*Supplied information*:
⁂

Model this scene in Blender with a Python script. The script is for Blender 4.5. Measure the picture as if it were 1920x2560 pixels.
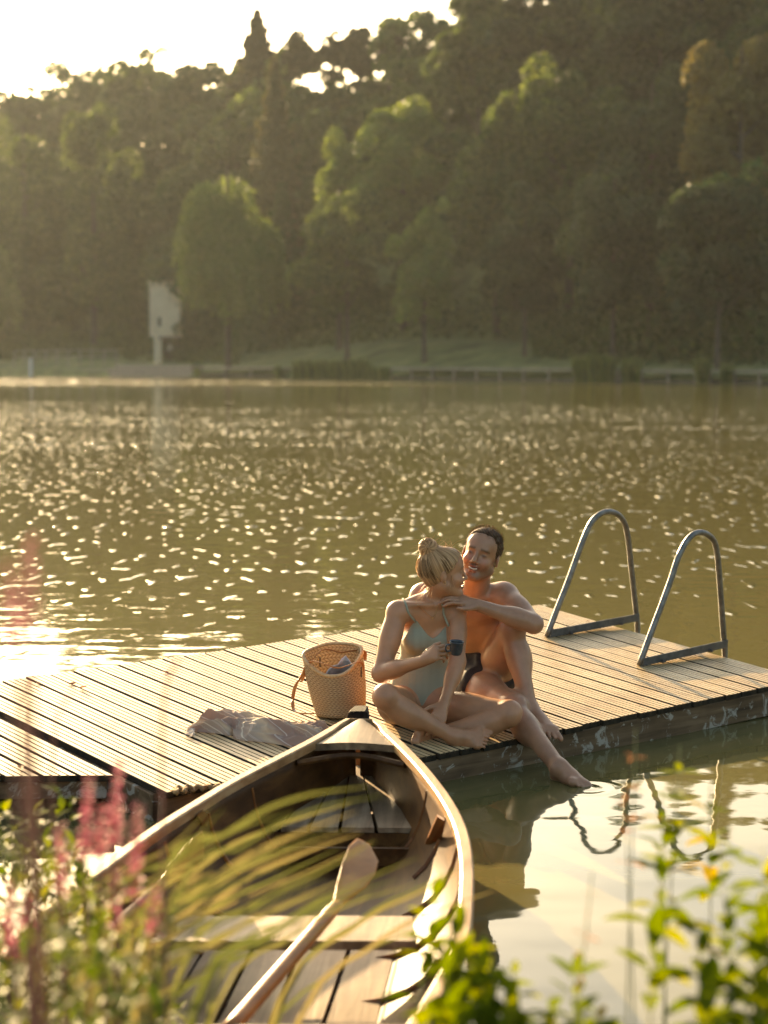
import bpy, math, random
import numpy as np
from mathutils import Vector
from math import sin, cos, pi, radians
random.seed(7); rng = np.random.default_rng(7)
SC = bpy.context.scene; COL = SC.collection
for o in list(bpy.data.objects): bpy.data.objects.remove(o)

# ------------------------------------------------------------------ camera, light, exposure
F_PX = 4660.0; HZ = 900.0; HC = 1.7596          # photo-pixel focal length, horizon row, camera height above the water
PITCH = math.atan((1280 - HZ) / F_PX)
cam_d = bpy.data.cameras.new('camera'); cam = bpy.data.objects.new('camera', cam_d); COL.objects.link(cam)
cam_d.sensor_fit = 'VERTICAL'; cam_d.sensor_height = 32; cam_d.sensor_width = 24; cam_d.lens = F_PX * 32 / 2560
cam.location = (0, 0, HC); cam.rotation_euler = (pi / 2 - PITCH, 0, 0)
cam_d.clip_start = .05; cam_d.clip_end = 4000
cam_d.dof.use_dof = True; cam_d.dof.focus_distance = 7.95; cam_d.dof.aperture_fstop = 2.3
cam_d.dof.aperture_blades = 0
SC.camera = cam
SUN_AZ, SUN_EL = radians(-21.5), radians(14.5)     # azimuth from +Y towards +X
world = bpy.data.worlds.new('World'); SC.world = world; world.use_nodes = True
wn = world.node_tree; bg = wn.nodes['Background']
sky = wn.nodes.new('ShaderNodeTexSky'); sky.sky_type = 'NISHITA'; sky.sun_disc = False
sky.sun_elevation = SUN_EL; sky.sun_rotation = SUN_AZ
sky.air_density = 1.0; sky.dust_density = 4.0; sky.ozone_density = .6
wn.links.new(sky.outputs[0], bg.inputs[0]); bg.inputs[1].default_value = .08
sl = bpy.data.lights.new('sun', 'SUN'); sl.energy = 5.0; sl.angle = radians(.55); sl.color = (1, .72, .42)
sun = bpy.data.objects.new('sun', sl); COL.objects.link(sun)
sd = Vector((sin(SUN_AZ) * cos(SUN_EL), cos(SUN_AZ) * cos(SUN_EL), sin(SUN_EL)))
sun.rotation_euler = sd.to_track_quat('Z', 'Y').to_euler(); sun.location = (0, 0, 100)
vs = SC.view_settings; vs.view_transform = 'Standard'; vs.look = 'None'; vs.exposure = 2.22; vs.gamma = 1
vs.use_white_balance = True; vs.white_balance_temperature = 6950; vs.white_balance_tint = 5
SC.cycles.max_bounces = 7; SC.cycles.diffuse_bounces = 3; SC.cycles.glossy_bounces = 3
SC.cycles.transmission_bounces = 4; SC.cycles.transparent_max_bounces = 6; SC.cycles.volume_bounces = 0
SC.cycles.sample_clamp_indirect = 6; SC.cycles.sample_clamp_direct = 0
SC.cycles.use_denoising = True
SC.cycles.caustics_reflective = False; SC.cycles.caustics_refractive = False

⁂

*Instructions to follow*: Are you able to set down all the lines above exactly, without any pictures?

*Final result*:
Model this scene in Blender with a Python script. The script is for Blender 4.5. Measure the picture as if it were 1920x2560 pixels.
import bpy, math, random
import numpy as np
from mathutils import Vector
from math import sin, cos, pi, radians
random.seed(7); rng = np.random.default_rng(7)
SC = bpy.context.scene; COL = SC.collection
for o in list(bpy.data.objects): bpy.data.objects.remove(o)

# ------------------------------------------------------------------ camera, light, exposure
F_PX = 4660.0; HZ = 900.0; HC = 1.7596          # photo-pixel focal length, horizon row, camera height above the water
PITCH = math.atan((1280 - HZ) / F_PX)
cam_d = bpy.data.cameras.new('camera'); cam = bpy.data.objects.new('camera', cam_d); COL.objects.link(cam)
cam_d.sensor_fit = 'VERTICAL'; cam_d.sensor_height = 32; cam_d.sensor_width = 24; cam_d.lens = F_PX * 32 / 2560
cam.location = (0, 0, HC); cam.rotation_euler = (pi / 2 - PITCH, 0, 0)
cam_d.clip_start = .05; cam_d.clip_end = 4000
cam_d.dof.use_dof = True; cam_d.dof.focus_distance = 7.95; cam_d.dof.aperture_fstop = 2.3
cam_d.dof.aperture_blades = 0
SC.camera = cam
SUN_AZ, SUN_EL = radians(-21.5), radians(14.5)     # azimuth from +Y towards +X
world = bpy.data.worlds.new('World'); SC.world = world; world.use_nodes = True
wn = world.node_tree; bg = wn.nodes['Background']
sky = wn.nodes.new('ShaderNodeTexSky'); sky.sky_type = 'NISHITA'; sky.sun_disc = False
sky.sun_elevation = SUN_EL; sky.sun_rotation = SUN_AZ
sky.air_density = 1.0; sky.dust_density = 4.0; sky.ozone_density = .6
wn.links.new(sky.outputs[0], bg.inputs[0]); bg.inputs[1].default_value = .08
sl = bpy.data.lights.new('sun', 'SUN'); sl.energy = 5.0; sl.angle = radians(.55); sl.color = (1, .72, .42)
sun = bpy.data.objects.new('sun', sl); COL.objects.link(sun)
sd = Vector((sin(SUN_AZ) * cos(SUN_EL), cos(SUN_AZ) * cos(SUN_EL), sin(SUN_EL)))
sun.rotation_euler = sd.to_track_quat('Z', 'Y').to_euler(); sun.location = (0, 0, 100)
vs = SC.view_settings; vs.view_transform = 'Standard'; vs.look = 'None'; vs.exposure = 2.22; vs.gamma = 1
vs.use_white_balance = True; vs.white_balance_temperature = 6950; vs.white_balance_tint = 5
SC.cycles.max_bounces = 7; SC.cycles.diffuse_bounces = 3; SC.cycles.glossy_bounces = 3
SC.cycles.transmission_bounces = 4; SC.cycles.transparent_max_bounces = 6; SC.cycles.volume_bounces = 0
SC.cycles.sample_clamp_indirect = 6; SC.cycles.sample_clamp_direct = 0
SC.cycles.use_denoising = True
SC.cycles.caustics_reflective = False; SC.cycles.caustics_refractive = False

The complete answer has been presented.